Grandeur may exalt men’s eyes to the heavens. More often, it is fear and suffering which send humanity stumbling along a humbler path, to mercy. Taken neat, the human condition needs a deal of stoicism. Timor mortis conturbat me; le dernier acte est sanglant; the cross of life exacts its toll in sweat and blood. The desire for a religion to bring comfort and meaning is deeply implanted in the human psyche.

So why do I still abstain? For two reasons: realism, and science. The urgency of need cannot of itself summon the necessary help into being, as bank managers have been telling their customers down the ages. Although science cannot prove that God does not exist, it does make the search vastly more complicated. Christianity has never recovered from the loss of medieval cosmology and the emergence of modern geology. Since then, intellectual Christianity has been in retreat: the sea of faith has been ebbing, to a melancholy, long, withdrawing roar.

For Christians, the medieval cosmos worked. The earth was at the centre of the universe, as befitted its inhabitants, whose moral destiny was so crucial to their Creator’s preoccupations that He sacrificed His only begotten Son. The other, lesser, celestial objects were mere Christmas-tree decorations; the fossils, mere curios. Then came modern science. We know that the earth is billions of years older than the human race. It is a long way from: ‘In the beginning God created the heavens and the earth.’ So why would God have taken so long? We also know that the universe is infinitely large. Once man’s centrality is dethroned, can God’s existence be far behind? I know: we see through a glass darkly. But for me, the leap of faith is far too great. It seems to me that every Christian must have a heroic faith, worthy of the Saints.
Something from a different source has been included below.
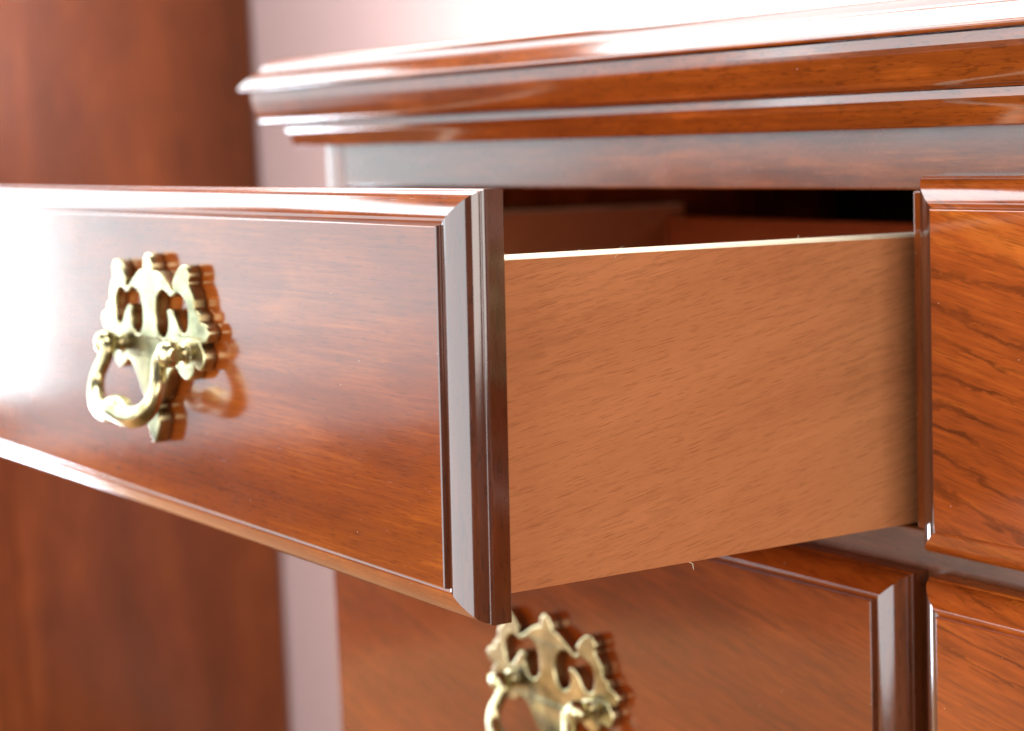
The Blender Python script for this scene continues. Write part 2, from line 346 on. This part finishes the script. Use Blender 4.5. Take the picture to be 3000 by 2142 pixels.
def backplate_mesh(T=0.0052):
    out = HALF + [(-u, v) for u, v in reversed(HALF[1:-1])]
    out = spline(out, 3, True)
    hr = spline(HOLE, 3, True); hl = [(-u, v) for u, v in reversed(hr)]
    loops = [out, hr, hl]
    cu = bpy.data.curves.new('c', 'CURVE'); cu.dimensions = '2D'; cu.fill_mode = 'BOTH'
    for lp in loops:
        sp = cu.splines.new('POLY'); sp.points.add(len(lp)-1); sp.use_cyclic_u = True
        for i, (u, v) in enumerate(lp): sp.points[i].co = (u*mm, v*mm, 0, 1)
    cu.extrude = T/2-0.0007; cu.bevel_depth = 0.0007; cu.bevel_resolution = 2; cu.offset = -0.0007
    o = bpy.data.objects.new('c', cu); COL.objects.link(o)
    dg = bpy.context.evaluated_depsgraph_get(); me = bpy.data.meshes.new_from_object(o.evaluated_get(dg))
    bpy.data.objects.remove(o); bpy.data.curves.remove(cu)
    bm = bmesh.new(); bm.from_mesh(me); bpy.data.meshes.remove(me)
    # stand upright: curve XY -> XZ, front to -Y, back on y=0; gently domed
    for v in bm.verts:
        x, y, z = v.co
        v.co = (x, -z-T/2 - 0.0012*(1-(x/0.055)**2)*(1 if z > 0 else 0), y)
    bmesh.ops.recalc_face_normals(bm, faces=bm.faces)
    return bm
def tube(bm, pts, rad, seg=14, cap=True):
    """pts: list of Vector; rad: list"""
    rings = []; up0 = Vector((0, 1, 0))
    for i, p in enumerate(pts):
        t = (pts[min(i+1, len(pts)-1)]-pts[max(i-1, 0)]).normalized()
        a = up0 - t*up0.dot(t); a.normalize(); b = t.cross(a); up0 = a
        rings.append([bm.verts.new(p+(a*math.cos(2*math.pi*k/seg)+b*math.sin(2*math.pi*k/seg))*rad[i]) for k in range(seg)])
    for r0, r1 in zip(rings, rings[1:]):
        for k in range(seg): bm.faces.new((r0[k], r0[(k+1) % seg], r1[(k+1) % seg], r1[k]))
    if cap:
        bm.faces.new(rings[0]); bm.faces.new(list(reversed(rings[-1])))
    return rings
def bail_mesh():
    P = [(-40, -40, 12.5), (-35, -39.8, 13), (-30, -39.8, 13.4), (-27.6, -42.2, 14), (-29.0, -47, 15.4), (-31.4, -52.5, 17.2), (-30.4, -58.5, 19), (-25.6, -63.6, 20.5), (-17.6, -66.4, 21.5), (-8.6, -66.4, 22), (0, -64.6, 22)]
    R = [2.8, 2.9, 3.1, 3.2, 3.2, 3.3, 3.6, 4.2, 4.8, 5.2, 6.0]
    P2 = [(u, w_, y, r) for (u, w_, y), r in zip(P, R)]; P2 = P2 + [(-u, w_, y, r) for u, w_, y, r in reversed(P2[:-1])]
    S = spline(P2, 5)
    bm = bmesh.new(); tube(bm, [Vector((u*mm, -y*mm, w_*mm)) for u, w_, y, r in S], [r*mm for *_, r in S], 16)
    bmesh.ops.recalc_face_normals(bm, faces=bm.faces); return bm
def post_mesh(u):
    bm = bmesh.new()
    pr = [(0, 6.2), (4.6, 6.2), (5.6, 5.6), (6.2, 4.0), (8.2, 3.4), (9.2, 4.4), (11, 5.4), (13.4, 5.6), (15.6, 4.8), (17, 3.0), (17.6, 0.6)]
    S = spline(pr, 3)
    tube(bm, [Vector((u*mm, -a*mm, -40*mm)) for a, r in S], [max(r, .2)*mm for a, r in S], 20)
    bmesh.ops.recalc_face_normals(bm, faces=bm.faces); return bm
# tube() around a line along Y needs another start vector
_t = tube
def tube(bm, pts, rad, seg=14, cap=True):
    rings = []; t0 = (pts[1]-pts[0]).normalized(); up0 = Vector((0, 0, 1)) if abs(t0.y) > .9 else Vector((0, 1, 0))
    for i, p in enumerate(pts):
        t = (pts[min(i+1, len(pts)-1)]-pts[max(i-1, 0)]).normalized()
        a = up0 - t*up0.dot(t); a.normalize(); b = t.cross(a); up0 = a
        rings.append([bm.verts.new(p+(a*math.cos(2*math.pi*k/seg)+b*math.sin(2*math.pi*k/seg))*rad[i]) for k in range(seg)])
    for r0, r1 in zip(rings, rings[1:]):
        for k in range(seg): bm.faces.new((r0[k], r0[(k+1) % seg], r1[(k+1) % seg], r1[k]))
    if cap: bm.faces.new(rings[0]); bm.faces.new(list(reversed(rings[-1])))

plate_me = bail_me = None; post_mes = []
def pull(drawer, u, ztip):
    global plate_me, bail_me
    if plate_me is None:
        o = obj('handle_backplate', backplate_mesh(), M_brass, smooth=True, angle=40); plate_me = o.data
        b = obj('bail_handle', bail_mesh(), M_brass, smooth=True, angle=60); bail_me = b.data
        ps = []
        for s in (-1, 1):
            p = obj('handle_post', post_mesh(33*s), M_brass, smooth=True, angle=60); post_mes.append(p.data); ps.append(p)
        lst = [o, b]+ps
    else:
        lst = []
        for nm, me in (('handle_backplate', plate_me), ('bail_handle', bail_me), ('handle_post', post_mes[0]), ('handle_post', post_mes[1])):
            o = bpy.data.objects.new(nm, me); COL.objects.link(o); lst.append(o)
    for o in lst:
        o.parent = drawer; o.location = (u, -0.0003, ztip)

W = 0.4419
def make_drawer(x, y, z, H, mat, dx_handle, dz_handle, full=True, mat_side=None, tilt=0.0, handles=True, box_in=True):
    o = obj('drawer', front_mesh(W, H), [mat, M_edge], None)
    o.location = (x, y, z); cpart(o); o.rotation_euler = (tilt, 0, 0)
    if box_in:
        zt, zb = -0.0107, -H-.0049
        y1 = 0.458
        for x0, x1 in ((-0.010, 0.004), (-W-.004, -W+.010)):
            bm = bmesh.new()
            add_box(bm, x0, x1, TH+.0002, y1, zb, zt-.0012, bev=0.0)
            s = obj('drawer_side', bm, M_box, o)
            bm = bmesh.new(); c = (x0+x1)/2; hw = (x1-x0)/2
            # slightly rounded top edge of the side board, overhead light painted in as paler wood
            pr = [(x0, zt-.0012), (x0+.0008, zt-.0004), (x0+.003, zt), (x1-.003, zt), (x1-.0008, zt-.0004), (x1, zt-.0012)]
            rows = [[bm.verts.new((px, yy, pz)) for px, pz in pr] for yy in (TH+.0002, y1)]
            for i in range(5): bm.faces.new((rows[0][i], rows[0][i+1], rows[1][i+1], rows[1][i]))
            bm.faces.new(rows[0]); bm.faces.new(rows[1])
            bmesh.ops.recalc_face_normals(bm, faces=bm.faces)
            obj('drawer_edge', bm, M_boxtop, o, smooth=True, angle=60)
        bm = bmesh.new(); add_box(bm, -W+.0101, -.0101, y1-.014, y1-.001, zb+.012, zt-.009); obj('drawer_back', bm, M_inside, o)
        bm = bmesh.new(); add_box(bm, -W+.0102, -.0102, TH+.0004, y1-.0142, zb+.010, zb+.016); obj('drawer_bottom', bm, M_inside, o)
        for nm, p0, dv in (('splinter', (.0038, .102, -.1246), (.0005, .003, -.0045)), ('lint', (.002, .055, -.0107), (.001, .004, .0022)), ('lint', (.0035, .072, -.0105), (.0012, .005, .0026)), ('lint', (.0042, .071, -.0112), (.001, -.002, -.004)), ('lint', (.002, .157, -.0107), (.0, .001, .004))):
            bm = bmesh.new(); p0 = Vector(p0); dv = Vector(dv)
            dv = dv*(.75 if nm == 'splinter' else .5)
            tube(bm, [p0, p0+dv*.5+Vector((0, .0009, .0005)), p0+dv], [.00018, .00013, .00005] if nm == 'splinter' else [.00007, .00006, .00004], 6)
            obj(nm, bm, M_boxtop, o)
    if handles: pull(o, dx_handle, dz_handle)
    return o
D = 0.21117
TILT = -0.02447
# the tilt turns about the case's front edge: front face height at y=-D
dr = make_drawer(0, -D, D*0.02447, H1, M_front, -0.220, -0.0150, tilt=TILT)
dr['label'] = 'pulled-out drawer'
make_drawer(0.0210+OUT+W, -TH+.0003, 0, H1, M_fig, -0.221, -0.0150, box_in=False)
make_drawer(0, -TH+.0003, ZL, H2, M_red, -0.2155, ZL*0-0.0450, box_in=False)
make_drawer(0.0215+OUT+W, -TH+.0003, ZL, H2, M_fig, -0.221, -0.0450, box_in=False)
make_drawer(0, -TH+.0003, Z3, H3, M_fig, -0.2155, -0.0550, box_in=False)
make_drawer(0.0215+OUT+W, -TH+.0003, Z3, H3, M_fig, -0.221, -0.0550, box_in=False)

# ------------------------------------------------------------------ wardrobe against the same wall
ward = bpy.data.objects.new('cabinet', None); COL.objects.link(ward); ward.location = (-1.9, 0.25, FZ)
ward['label'] = 'tall dark reddish-brown wooden cabinet standing against the pink wall beyond the chest'
ward['category'] = 'cabinet'
winv = Vector((1.9, -0.25, -FZ))
def wp(name, dims, mat=M_ward, bev=.002):
    o = box(name, dims, mat, ward, bev); o.location = winv; return o
wx = -1.475
wp('carcass', (-2.4, wx-.012, .105, WALLY-.004, FZ+.01, .4595))
wp('cabinet_top', (-2.43, wx+.02, .065, WALLY-.004, .4602, .482))
wp('side_stile', (wx-.0118, wx, .105, .145, FZ+.01, .46))
wp('side_panel', (wx-.0118, wx-.003, .1452, WALLY-.0045, FZ+.01, .4595))
wp('door', (-1.93, wx-.03, .083, .1045, FZ+.08, .44))
wp('door', (-2.38, -1.935, .083, .1045, FZ+.08, .44))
That said, most of my friends who do believe have settled down in the far-from-heroic gentleness of the Church of England. ‘Dearly beloved’ is one of the loveliest phrases in the language, as is ‘with my body I thee worship’ and many others from the Anglican liturgy. It remains to be seen whether that Church can survive the follies of its clergy for much longer. Suppressing the Prayerbook, replacing the Authorised Version with the pasteurised one and the Hymnal with the electric guitar, insulting the royal engagement: the Established Church may not be good at preaching the Gospel, but it does offer powerful evidence of diabolic possession. Yet I know Anglicans who still adhere to a worship and a Church that Nicholas Ferrar, George Herbert and Archdeacon Grantly would recognise. I envy their faith, especially as it seems to make relatively light demands on their conduct. My Christian acquaintances tend to take a mild, Rosicrucian approach to the Via Crucis.

So why not make Pascal’s wager? Because I do not think that one could arrive at belief via a heavenly hedge-fund position (nor did Pascal, when it came to his own faith). In San Luigi dei Franchese, in Rome, there hangs Caravaggio’s ‘Calling of St Matthew’. Matthew is sitting at a table with his merry tax-collecting chums. It looks as if someone is about to say: ‘What are we doing here, lads? The inns are open.’ Then Christ appears, in shadow, pointing at Matthew, beckoning him to follow.

Matthew’s face is a marvellous capture of transfiguration. In an instant, he moves from ‘Sorry, mate, you’ve got the wrong bloke’ to ‘Lord, thy will be done’. The painting is a study of the radical, implacable, transcendent otherness of Christian conversion. Faith ought to partake of some of that drama. Credo quia impossibile? I cannot get past the impossibile.